EXERCISE DIRECTIONS:
Up to and including the line that contains "PI = math.pi", write out each line of the material from its first line, exactly.

INFORMATION SUPPLIED:
## START

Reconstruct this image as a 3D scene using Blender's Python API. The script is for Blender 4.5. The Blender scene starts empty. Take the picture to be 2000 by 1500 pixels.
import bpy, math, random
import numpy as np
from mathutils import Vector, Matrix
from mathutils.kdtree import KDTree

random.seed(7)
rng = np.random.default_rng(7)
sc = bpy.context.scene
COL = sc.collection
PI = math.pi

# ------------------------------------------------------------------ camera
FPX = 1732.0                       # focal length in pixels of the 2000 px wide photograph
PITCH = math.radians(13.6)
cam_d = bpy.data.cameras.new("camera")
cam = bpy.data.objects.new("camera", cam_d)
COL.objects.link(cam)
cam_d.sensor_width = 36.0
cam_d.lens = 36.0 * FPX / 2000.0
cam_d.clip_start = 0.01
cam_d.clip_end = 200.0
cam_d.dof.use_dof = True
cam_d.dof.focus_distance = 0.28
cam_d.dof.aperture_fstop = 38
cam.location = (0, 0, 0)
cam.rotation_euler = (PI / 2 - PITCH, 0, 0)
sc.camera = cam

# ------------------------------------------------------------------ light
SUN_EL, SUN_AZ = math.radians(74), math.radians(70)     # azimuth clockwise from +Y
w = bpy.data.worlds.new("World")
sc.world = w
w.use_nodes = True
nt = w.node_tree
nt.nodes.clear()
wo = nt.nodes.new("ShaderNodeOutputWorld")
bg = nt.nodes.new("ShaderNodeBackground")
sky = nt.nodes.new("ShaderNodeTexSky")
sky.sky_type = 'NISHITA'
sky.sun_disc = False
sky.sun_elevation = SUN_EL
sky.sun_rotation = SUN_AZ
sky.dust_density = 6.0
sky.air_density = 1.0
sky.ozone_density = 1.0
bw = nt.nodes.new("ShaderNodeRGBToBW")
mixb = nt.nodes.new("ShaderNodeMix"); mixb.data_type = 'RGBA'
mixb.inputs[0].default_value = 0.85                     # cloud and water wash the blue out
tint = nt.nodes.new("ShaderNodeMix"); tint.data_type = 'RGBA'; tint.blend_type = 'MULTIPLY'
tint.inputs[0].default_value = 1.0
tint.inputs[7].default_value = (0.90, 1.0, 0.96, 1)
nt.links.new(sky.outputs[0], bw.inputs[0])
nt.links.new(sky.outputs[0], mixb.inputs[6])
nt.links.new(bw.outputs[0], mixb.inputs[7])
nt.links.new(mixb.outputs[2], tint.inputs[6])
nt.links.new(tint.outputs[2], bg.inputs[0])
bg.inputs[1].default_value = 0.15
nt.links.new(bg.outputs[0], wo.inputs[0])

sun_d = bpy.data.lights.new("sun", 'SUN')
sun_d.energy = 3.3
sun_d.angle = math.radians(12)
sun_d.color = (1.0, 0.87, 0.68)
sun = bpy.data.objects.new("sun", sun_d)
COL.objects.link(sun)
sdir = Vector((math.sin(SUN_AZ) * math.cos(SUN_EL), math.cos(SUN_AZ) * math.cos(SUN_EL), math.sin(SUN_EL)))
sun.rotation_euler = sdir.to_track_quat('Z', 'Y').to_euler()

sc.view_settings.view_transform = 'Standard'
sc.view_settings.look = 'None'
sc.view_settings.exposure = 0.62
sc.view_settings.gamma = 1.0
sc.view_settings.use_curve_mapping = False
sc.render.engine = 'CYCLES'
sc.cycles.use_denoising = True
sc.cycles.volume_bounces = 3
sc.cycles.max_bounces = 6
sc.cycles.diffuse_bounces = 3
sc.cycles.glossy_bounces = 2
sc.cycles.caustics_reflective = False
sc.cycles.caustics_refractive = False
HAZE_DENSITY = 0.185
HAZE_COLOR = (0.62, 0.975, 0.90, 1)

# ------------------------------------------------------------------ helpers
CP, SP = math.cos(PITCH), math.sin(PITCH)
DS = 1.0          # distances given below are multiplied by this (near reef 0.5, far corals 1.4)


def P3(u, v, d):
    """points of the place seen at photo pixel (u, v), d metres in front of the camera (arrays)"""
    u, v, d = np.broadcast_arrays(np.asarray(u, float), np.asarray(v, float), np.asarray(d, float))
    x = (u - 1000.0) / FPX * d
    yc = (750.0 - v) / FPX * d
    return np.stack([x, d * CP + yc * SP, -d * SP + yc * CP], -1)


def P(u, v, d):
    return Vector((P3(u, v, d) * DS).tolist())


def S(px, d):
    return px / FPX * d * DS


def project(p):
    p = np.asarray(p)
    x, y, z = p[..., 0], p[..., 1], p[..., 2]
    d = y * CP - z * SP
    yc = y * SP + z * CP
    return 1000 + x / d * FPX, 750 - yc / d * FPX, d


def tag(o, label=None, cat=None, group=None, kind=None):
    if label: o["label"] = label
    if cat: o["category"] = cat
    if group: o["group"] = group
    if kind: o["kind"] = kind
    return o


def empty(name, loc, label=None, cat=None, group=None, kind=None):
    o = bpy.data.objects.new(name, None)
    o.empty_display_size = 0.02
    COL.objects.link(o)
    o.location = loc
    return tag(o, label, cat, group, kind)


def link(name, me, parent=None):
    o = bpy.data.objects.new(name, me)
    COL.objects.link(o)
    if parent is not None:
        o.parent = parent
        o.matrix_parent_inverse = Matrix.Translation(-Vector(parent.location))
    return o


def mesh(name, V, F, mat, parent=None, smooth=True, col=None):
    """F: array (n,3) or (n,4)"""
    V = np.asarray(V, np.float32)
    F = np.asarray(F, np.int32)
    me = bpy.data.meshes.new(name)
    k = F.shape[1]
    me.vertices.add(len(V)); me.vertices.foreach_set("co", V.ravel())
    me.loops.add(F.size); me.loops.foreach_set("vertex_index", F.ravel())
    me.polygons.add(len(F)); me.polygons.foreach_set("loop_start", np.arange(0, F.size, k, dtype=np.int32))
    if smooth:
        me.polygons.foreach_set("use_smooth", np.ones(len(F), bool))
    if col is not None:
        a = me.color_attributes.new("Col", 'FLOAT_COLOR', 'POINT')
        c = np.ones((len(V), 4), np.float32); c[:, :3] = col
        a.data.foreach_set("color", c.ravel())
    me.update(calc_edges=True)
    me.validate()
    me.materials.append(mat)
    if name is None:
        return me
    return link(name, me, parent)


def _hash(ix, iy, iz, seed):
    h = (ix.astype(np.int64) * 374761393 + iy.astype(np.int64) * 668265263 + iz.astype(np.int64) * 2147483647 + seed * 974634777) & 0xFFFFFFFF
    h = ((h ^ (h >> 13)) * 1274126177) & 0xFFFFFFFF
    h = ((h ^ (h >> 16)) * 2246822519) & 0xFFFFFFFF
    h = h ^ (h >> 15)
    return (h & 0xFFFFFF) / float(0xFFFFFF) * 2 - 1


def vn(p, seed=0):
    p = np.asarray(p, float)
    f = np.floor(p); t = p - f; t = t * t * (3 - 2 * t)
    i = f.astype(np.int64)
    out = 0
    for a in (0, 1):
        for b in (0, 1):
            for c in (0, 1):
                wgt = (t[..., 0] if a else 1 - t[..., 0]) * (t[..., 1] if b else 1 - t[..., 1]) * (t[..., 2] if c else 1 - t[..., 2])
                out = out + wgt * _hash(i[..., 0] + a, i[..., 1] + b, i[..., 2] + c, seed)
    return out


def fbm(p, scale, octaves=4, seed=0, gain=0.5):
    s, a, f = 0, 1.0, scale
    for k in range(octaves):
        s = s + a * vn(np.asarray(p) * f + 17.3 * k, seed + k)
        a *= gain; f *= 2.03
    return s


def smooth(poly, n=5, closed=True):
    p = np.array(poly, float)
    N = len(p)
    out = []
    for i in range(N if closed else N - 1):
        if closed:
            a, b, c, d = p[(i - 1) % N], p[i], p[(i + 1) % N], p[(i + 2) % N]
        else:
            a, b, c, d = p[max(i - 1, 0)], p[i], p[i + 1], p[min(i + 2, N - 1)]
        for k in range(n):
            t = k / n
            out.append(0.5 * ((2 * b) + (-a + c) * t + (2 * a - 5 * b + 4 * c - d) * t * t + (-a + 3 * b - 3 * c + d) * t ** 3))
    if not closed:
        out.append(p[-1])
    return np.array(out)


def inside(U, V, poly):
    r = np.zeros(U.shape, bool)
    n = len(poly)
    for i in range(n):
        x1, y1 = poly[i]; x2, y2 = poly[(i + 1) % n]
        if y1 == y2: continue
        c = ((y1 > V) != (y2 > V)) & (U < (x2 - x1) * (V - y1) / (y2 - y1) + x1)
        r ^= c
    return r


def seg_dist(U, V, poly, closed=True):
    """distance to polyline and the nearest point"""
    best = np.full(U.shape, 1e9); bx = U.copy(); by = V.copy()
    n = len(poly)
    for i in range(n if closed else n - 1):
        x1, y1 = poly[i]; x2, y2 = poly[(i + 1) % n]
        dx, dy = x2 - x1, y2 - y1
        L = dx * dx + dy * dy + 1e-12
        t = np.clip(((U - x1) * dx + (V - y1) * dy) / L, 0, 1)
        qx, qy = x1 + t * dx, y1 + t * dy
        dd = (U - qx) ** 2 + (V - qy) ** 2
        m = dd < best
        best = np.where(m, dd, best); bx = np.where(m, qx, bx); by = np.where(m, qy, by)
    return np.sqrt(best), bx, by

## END

TASK RESULT:
Reconstruct this image as a 3D scene using Blender's Python API. The script is for Blender 4.5. The Blender scene starts empty. Take the picture to be 2000 by 1500 pixels.
import bpy, math, random
import numpy as np
from mathutils import Vector, Matrix
from mathutils.kdtree import KDTree

random.seed(7)
rng = np.random.default_rng(7)
sc = bpy.context.scene
COL = sc.collection
PI = math.pi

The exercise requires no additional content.